The problem >> Output each line exactly as it appears, skipping any embedded picture.
begin Given material
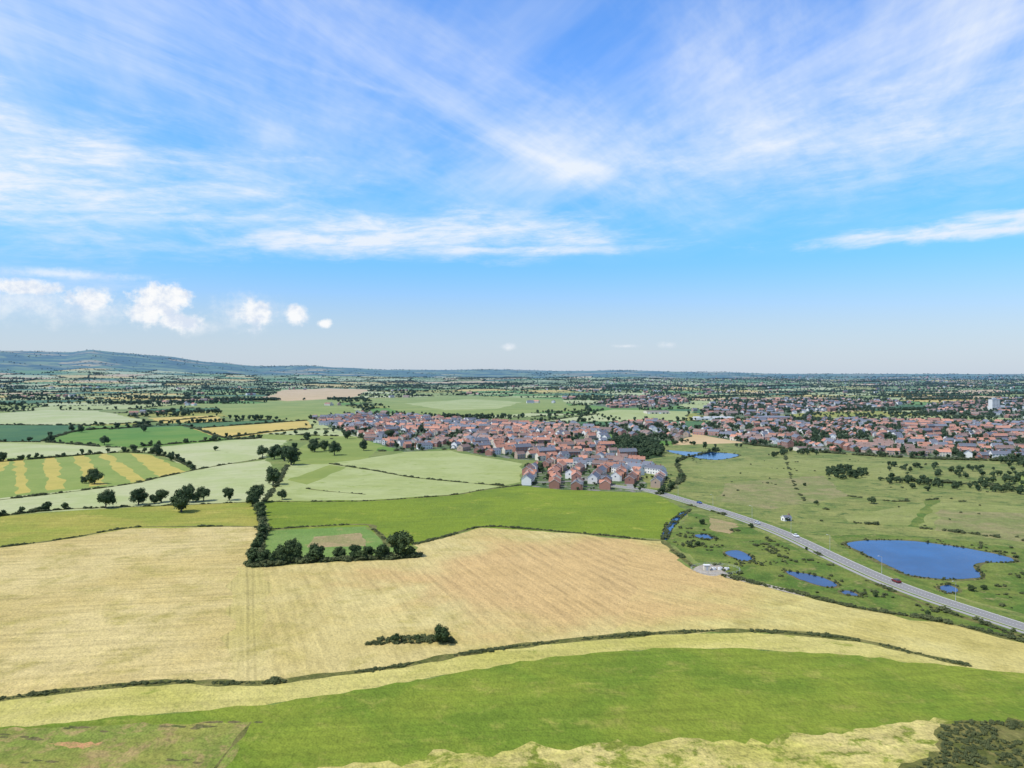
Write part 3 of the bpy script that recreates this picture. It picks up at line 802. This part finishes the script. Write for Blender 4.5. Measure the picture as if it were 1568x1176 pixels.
def warehouse(u, v, L, W, h, rot, m1, m2, bays=3):
    mb = MB(); bw = W/bays
    for b in range(bays):
        y0 = -W/2+b*bw; y1 = y0+bw; ym = (y0+y1)/2
        mb.face([(-L/2,y1,0),(-L/2,y0,0),(-L/2,y0,h),(-L/2,ym,h*1.25),(-L/2,y1,h)], 0); mb.face([(L/2,y0,0),(L/2,y1,0),(L/2,y1,h),(L/2,ym,h*1.25),(L/2,y0,h)], 0)
        mb.face([(-L/2-.3,y0,h),(L/2+.3,y0,h),(L/2+.3,ym,h*1.26),(-L/2-.3,ym,h*1.26)], 1); mb.face([(L/2+.3,y1,h),(-L/2-.3,y1,h),(-L/2-.3,ym,h*1.26),(L/2+.3,ym,h*1.26)], 1)
    mb.face([(-L/2,-W/2,0),(L/2,-W/2,0),(L/2,-W/2,h),(-L/2,-W/2,h)], 0); mb.face([(L/2,W/2,0),(-L/2,W/2,0),(-L/2,W/2,h),(L/2,W/2,h)], 0)
    n = int(L/8)
    for i in range(n):
        cx = -L/2+L*(i+.5)/n
        mb.face([(cx-2,-W/2-.06,0),(cx+2,-W/2-.06,0),(cx+2,-W/2-.06,h*.55),(cx-2,-W/2-.06,h*.55)], 3 if i % 3 else 2)
    me = mb.mesh('warehouse', [m1, m2, frame, glass]); o = bpy.data.objects.new('industrial_warehouse', me)
    scene.collection.objects.link(o); x, y = G(u, v); o.location = (x, y, 0); o.rotation_euler = (0, 0, rot)
warehouse(1092, 643, 72, 30, 5, .02, metalw, metal); warehouse(1180, 644, 60, 40, 7, .1, brickR, slate, 2)
warehouse(1005, 633, 50, 30, 5, .1, creamw, tileB, 1); warehouse(1240, 690, 34, 14, 4, .1, creamw, tileB, 1)
mb = MB(); mb.box(-9, 9, -8, 8, 0, 26, 0); mb.box(9, 22, -7, 7, 0, 12, 0); mb.box(-4, 4, -3, 3, 26.6, 30, 1); mb.box(-9.4, 9.4, -8.4, 8.4, 26, 26.6, 1)
for i in range(8):
    for j in range(5): 
        cx = -7+j*3.5; z = 1.5+i*3.1; mb.face([(cx-.9,-8.06,z),(cx+.9,-8.06,z),(cx+.9,-8.06,z+1.5),(cx-.9,-8.06,z+1.5)], 2)
o = bpy.data.objects.new('white_tower_block', mb.mesh('tower', [render_w, metal, glass])); scene.collection.objects.link(o)
x, y = G(1522, 628); o.location = (x, y, 0)
def put(me, name, u, v, rot):
    o = bpy.data.objects.new(name, me); scene.collection.objects.link(o); x, y = G(u, v); o.location = (x, y, 0); o.rotation_euler = (0, 0, rot); return o
put(house('small_barn', 5, 3.5, 2.0, 1.1, render_w, slate, 1, seed=3), 'small_barn', 1204, 797, .3)
mb = MB(); mb.box(-1.3, 1.3, -1, 1, 0, 2.3, 0); mb.box(-1.5, 1.5, -1.2, 1.2, 2.3, 2.5, 1); mb.face([(-.4,-1.03,0),(.4,-1.03,0),(.4,-1.03,2),(-.4,-1.03,2)], 2)
for i in range(3): mb.tube((3.5+i*3, 1, 0), (3.5+i*3, 1, .9), 1.1, 1.1, 1, 16); mb.tube((3.5+i*3, 1, .9), (3.5+i*3, 1, 1.1), .5, .5, 2, 12)
for i in range(24):
    t0, t1 = 2*pi*i/24, 2*pi*(i+1)/24; c = (4, 0)
    mb.tube((c[0]+11*math.cos(t0), 9*math.sin(t0), 0), (c[0]+11*math.cos(t0), 9*math.sin(t0), 1.3), .06, .06, 2, 4)
    for z in (.6, 1.15): mb.tube((c[0]+11*math.cos(t0), 9*math.sin(t0), z), (c[0]+11*math.cos(t1), 9*math.sin(t1), z), .04, .04, 2, 4)
put(mb.mesh('kiosk', [creamw, metalw, metal]), 'pumping_station', 1082, 873, 0)

# ------------------------------------------------------------ road
asph = simple_mat('asphalt', (.22,.215,.205), .12, .3, .9, haze=False); paint = simple_mat('road_paint', (.8,.8,.78), .05, 1, haze=False)
kerbm = simple_mat('kerb_concrete', (.42,.41,.39), .1, 1, haze=False); pathm = simple_mat('footpath_asphalt', (.30,.29,.27), .1, .5, haze=False)
def strip_mesh(line, a, b, z, mb, m, dash=None):
    A1, B1 = offs(line, a, b)
    for i in range(len(line)-1):
        L = (Vector(line[i+1])-Vector(line[i])).length
        if dash:
            n = max(1, int(L/dash))
            for k in range(n):
                t0, t1 = k/n, (k+.5)/n
                l = lambda P_, t: tuple(Vector(P_[i]).lerp(Vector(P_[i+1]), t))
                mb.face([(*l(B1, t0), z), (*l(B1, t1), z), (*l(A1, t1), z), (*l(A1, t0), z)], m)
        else: mb.face([(*B1[i], z), (*B1[i+1], z), (*A1[i+1], z), (*A1[i], z)], m)
def kerb(line, a, b, z0, z1, mb, m):
    A1, B1 = offs(line, a, b)
    for i in range(len(line)-1):
        mb.face([(*B1[i], z1), (*B1[i+1], z1), (*A1[i+1], z1), (*A1[i], z1)], m)
        mb.face([(*A1[i], z0), (*A1[i], z1), (*A1[i+1], z1), (*A1[i+1], z0)], m); mb.face([(*B1[i], z0), (*B1[i+1], z0), (*B1[i+1], z1), (*B1[i], z1)], m)
rd = smooth(GP(road_uv), 14)
mb = MB(); strip_mesh(rd, 3.6, -3.6, .05, mb, 0); strip_mesh(rd, .07, -.07, .06, mb, 1, dash=9)
strip_mesh(rd, 3.45, 3.35, .06, mb, 1); strip_mesh(rd, -3.35, -3.45, .06, mb, 1)
kerb(rd, 3.75, 3.6, 0, .16, mb, 2); kerb(rd, -3.6, -3.75, 0, .16, mb, 2)
scene.collection.objects.link(bpy.data.objects.new('road', mb.mesh('road', [asph, paint, kerbm])))
mb = MB(); strip_mesh(rd, -5.0, -7.0, .06, mb, 0); scene.collection.objects.link(bpy.data.objects.new('footpath', mb.mesh('footpath', [pathm])))
mb = MB()
for k, uv in enumerate([[(930,742),(900,735),(870,722),(880,706),(920,695)],[(965,747),(960,728),(930,712),(920,695)],[(900,735),(850,738),(815,738)],[(920,695),(880,680),(800,672),(700,662),(600,652),(520,645)],[(760,690),(770,668),(740,650)],[(640,680),(660,660),(640,640)]]):
    strip_mesh(smooth(GP(uv), 10), 2.8, -2.8, .03+k*.006, mb, 0)
scene.collection.objects.link(bpy.data.objects.new('estate_streets', mb.mesh('street', [asph])))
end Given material
Task answer >>
Write part 3 of the bpy script that recreates this picture. It picks up at line 802. This part finishes the script. Write for Blender 4.5. Measure the picture as if it were 1568x1176 pixels.
def warehouse(u, v, L, W, h, rot, m1, m2, bays=3):
    mb = MB(); bw = W/bays
    for b in range(bays):
        y0 = -W/2+b*bw; y1 = y0+bw; ym = (y0+y1)/2
        mb.face([(-L/2,y1,0),(-L/2,y0,0),(-L/2,y0,h),(-L/2,ym,h*1.25),(-L/2,y1,h)], 0); mb.face([(L/2,y0,0),(L/2,y1,0),(L/2,y1,h),(L/2,ym,h*1.25),(L/2,y0,h)], 0)
        mb.face([(-L/2-.3,y0,h),(L/2+.3,y0,h),(L/2+.3,ym,h*1.26),(-L/2-.3,ym,h*1.26)], 1); mb.face([(L/2+.3,y1,h),(-L/2-.3,y1,h),(-L/2-.3,ym,h*1.26),(L/2+.3,ym,h*1.26)], 1)
    mb.face([(-L/2,-W/2,0),(L/2,-W/2,0),(L/2,-W/2,h),(-L/2,-W/2,h)], 0); mb.face([(L/2,W/2,0),(-L/2,W/2,0),(-L/2,W/2,h),(L/2,W/2,h)], 0)
    n = int(L/8)
    for i in range(n):
        cx = -L/2+L*(i+.5)/n
        mb.face([(cx-2,-W/2-.06,0),(cx+2,-W/2-.06,0),(cx+2,-W/2-.06,h*.55),(cx-2,-W/2-.06,h*.55)], 3 if i % 3 else 2)
    me = mb.mesh('warehouse', [m1, m2, frame, glass]); o = bpy.data.objects.new('industrial_warehouse', me)
    scene.collection.objects.link(o); x, y = G(u, v); o.location = (x, y, 0); o.rotation_euler = (0, 0, rot)
warehouse(1092, 643, 72, 30, 5, .02, metalw, metal); warehouse(1180, 644, 60, 40, 7, .1, brickR, slate, 2)
warehouse(1005, 633, 50, 30, 5, .1, creamw, tileB, 1); warehouse(1240, 690, 34, 14, 4, .1, creamw, tileB, 1)
mb = MB(); mb.box(-9, 9, -8, 8, 0, 26, 0); mb.box(9, 22, -7, 7, 0, 12, 0); mb.box(-4, 4, -3, 3, 26.6, 30, 1); mb.box(-9.4, 9.4, -8.4, 8.4, 26, 26.6, 1)
for i in range(8):
    for j in range(5): 
        cx = -7+j*3.5; z = 1.5+i*3.1; mb.face([(cx-.9,-8.06,z),(cx+.9,-8.06,z),(cx+.9,-8.06,z+1.5),(cx-.9,-8.06,z+1.5)], 2)
o = bpy.data.objects.new('white_tower_block', mb.mesh('tower', [render_w, metal, glass])); scene.collection.objects.link(o)
x, y = G(1522, 628); o.location = (x, y, 0)
def put(me, name, u, v, rot):
    o = bpy.data.objects.new(name, me); scene.collection.objects.link(o); x, y = G(u, v); o.location = (x, y, 0); o.rotation_euler = (0, 0, rot); return o
put(house('small_barn', 5, 3.5, 2.0, 1.1, render_w, slate, 1, seed=3), 'small_barn', 1204, 797, .3)
mb = MB(); mb.box(-1.3, 1.3, -1, 1, 0, 2.3, 0); mb.box(-1.5, 1.5, -1.2, 1.2, 2.3, 2.5, 1); mb.face([(-.4,-1.03,0),(.4,-1.03,0),(.4,-1.03,2),(-.4,-1.03,2)], 2)
for i in range(3): mb.tube((3.5+i*3, 1, 0), (3.5+i*3, 1, .9), 1.1, 1.1, 1, 16); mb.tube((3.5+i*3, 1, .9), (3.5+i*3, 1, 1.1), .5, .5, 2, 12)
for i in range(24):
    t0, t1 = 2*pi*i/24, 2*pi*(i+1)/24; c = (4, 0)
    mb.tube((c[0]+11*math.cos(t0), 9*math.sin(t0), 0), (c[0]+11*math.cos(t0), 9*math.sin(t0), 1.3), .06, .06, 2, 4)
    for z in (.6, 1.15): mb.tube((c[0]+11*math.cos(t0), 9*math.sin(t0), z), (c[0]+11*math.cos(t1), 9*math.sin(t1), z), .04, .04, 2, 4)
put(mb.mesh('kiosk', [creamw, metalw, metal]), 'pumping_station', 1082, 873, 0)

# ------------------------------------------------------------ road
asph = simple_mat('asphalt', (.22,.215,.205), .12, .3, .9, haze=False); paint = simple_mat('road_paint', (.8,.8,.78), .05, 1, haze=False)
kerbm = simple_mat('kerb_concrete', (.42,.41,.39), .1, 1, haze=False); pathm = simple_mat('footpath_asphalt', (.30,.29,.27), .1, .5, haze=False)
def strip_mesh(line, a, b, z, mb, m, dash=None):
    A1, B1 = offs(line, a, b)
    for i in range(len(line)-1):
        L = (Vector(line[i+1])-Vector(line[i])).length
        if dash:
            n = max(1, int(L/dash))
            for k in range(n):
                t0, t1 = k/n, (k+.5)/n
                l = lambda P_, t: tuple(Vector(P_[i]).lerp(Vector(P_[i+1]), t))
                mb.face([(*l(B1, t0), z), (*l(B1, t1), z), (*l(A1, t1), z), (*l(A1, t0), z)], m)
        else: mb.face([(*B1[i], z), (*B1[i+1], z), (*A1[i+1], z), (*A1[i], z)], m)
def kerb(line, a, b, z0, z1, mb, m):
    A1, B1 = offs(line, a, b)
    for i in range(len(line)-1):
        mb.face([(*B1[i], z1), (*B1[i+1], z1), (*A1[i+1], z1), (*A1[i], z1)], m)
        mb.face([(*A1[i], z0), (*A1[i], z1), (*A1[i+1], z1), (*A1[i+1], z0)], m); mb.face([(*B1[i], z0), (*B1[i+1], z0), (*B1[i+1], z1), (*B1[i], z1)], m)
rd = smooth(GP(road_uv), 14)
mb = MB(); strip_mesh(rd, 3.6, -3.6, .05, mb, 0); strip_mesh(rd, .07, -.07, .06, mb, 1, dash=9)
strip_mesh(rd, 3.45, 3.35, .06, mb, 1); strip_mesh(rd, -3.35, -3.45, .06, mb, 1)
kerb(rd, 3.75, 3.6, 0, .16, mb, 2); kerb(rd, -3.6, -3.75, 0, .16, mb, 2)
scene.collection.objects.link(bpy.data.objects.new('road', mb.mesh('road', [asph, paint, kerbm])))
mb = MB(); strip_mesh(rd, -5.0, -7.0, .06, mb, 0); scene.collection.objects.link(bpy.data.objects.new('footpath', mb.mesh('footpath', [pathm])))
mb = MB()
for k, uv in enumerate([[(930,742),(900,735),(870,722),(880,706),(920,695)],[(965,747),(960,728),(930,712),(920,695)],[(900,735),(850,738),(815,738)],[(920,695),(880,680),(800,672),(700,662),(600,652),(520,645)],[(760,690),(770,668),(740,650)],[(640,680),(660,660),(640,640)]]):
    strip_mesh(smooth(GP(uv), 10), 2.8, -2.8, .03+k*.006, mb, 0)
scene.collection.objects.link(bpy.data.objects.new('estate_streets', mb.mesh('street', [asph])))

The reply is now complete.